When Nate Johnson was healthy, Xavier was hard to beat. For a long stretch of when Nate Johnson was healthy, Xavier was impossible to beat. Nate Johnson did not stay healthy all season. That is a very reductionist way of looking at Xavier’s basketball season, but it’s not entirely wrong.

Nate Johnson suffered some sort of leg injury in late January. At that point in time Xavier was 11-2, Johnson was the best three point shooter in the nation, and the Musketeers were 46th in the KenPom rankings. Nate had shredded Oklahoma and Marquette from deep, punched it on UC in the Shootout, and was always handling Xavier’s toughest guard assignment on defense.

Three games later, Johnson’s season was done. He made two of his last 17 attempts from behind the arc (and still ended up shooting 45.2% from three for the season) and looked a lot like a guy who didn’t trust his legs anymore. Xavier lost six of their last eight games and finished short of the tournament. Nate missed five of those games completely and was greatly hampered in a sixth. Without their best defender and best outside threat, the Musketeers collapsed.

The signs of Johnson’s injury were visible throughout the team. Zach Freemantle’s workload increased significantly and in two games (Georgetown and Marquette) he struggled. Paul Scruggs posted an offensive efficiency below 100 five times in the eight games when his backcourt mate wasn’t right. In the the 13 games before that, he had dipped below 100 just three times. Jason Carter, also battling his own injury, fell off the map. Xavier’s defense slid from mediocre to 124th in the nation over that stretch. The Musketeer’s without Nate were atrocious behind the arc. Whether that is all attributable to one player getting hurt is debatable, but Johnson was the straw that stirred the offensive and defensive drinks.

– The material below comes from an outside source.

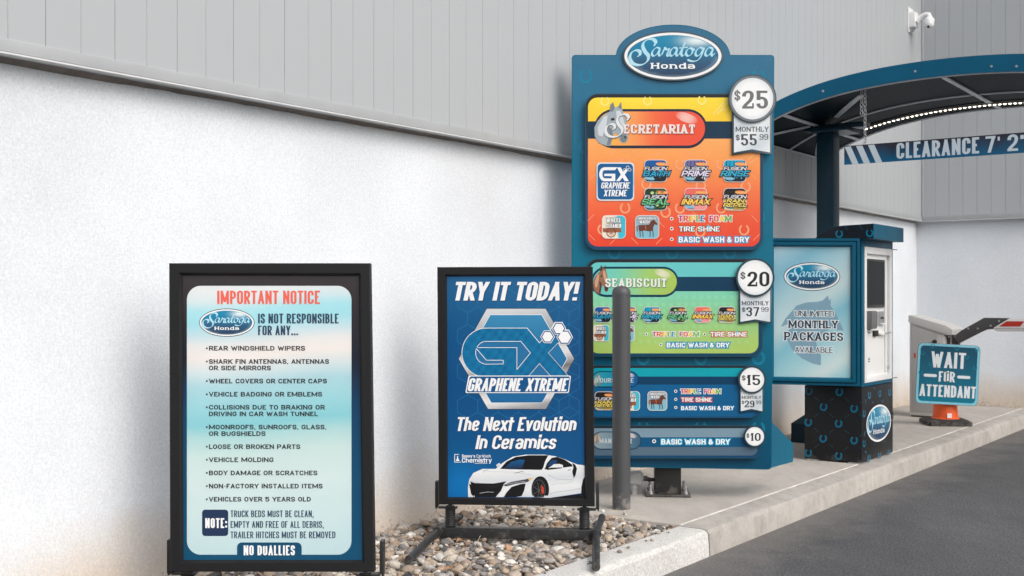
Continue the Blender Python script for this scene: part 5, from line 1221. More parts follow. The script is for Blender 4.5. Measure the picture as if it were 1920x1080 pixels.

That all leads to this year. Nate Johnson is back and healthy. He has, it’s reasonable to assume he hasn’t forgotten how to shoot and Xavier’s practice videos indicate that he remains a physical specimen who seems unhampered by injury. If Johnson stays healthy Xavier may be the same team they were with him, only with added pieces to replace Jason Carter, CJ Wilcher, and Bryan Griffin. The thought of #10 burying a clutch three in a BIg East game at the Cintas is one worth reveling in. If a healthy team is there to greet him, all of Xavier’s preseason hype could be justified.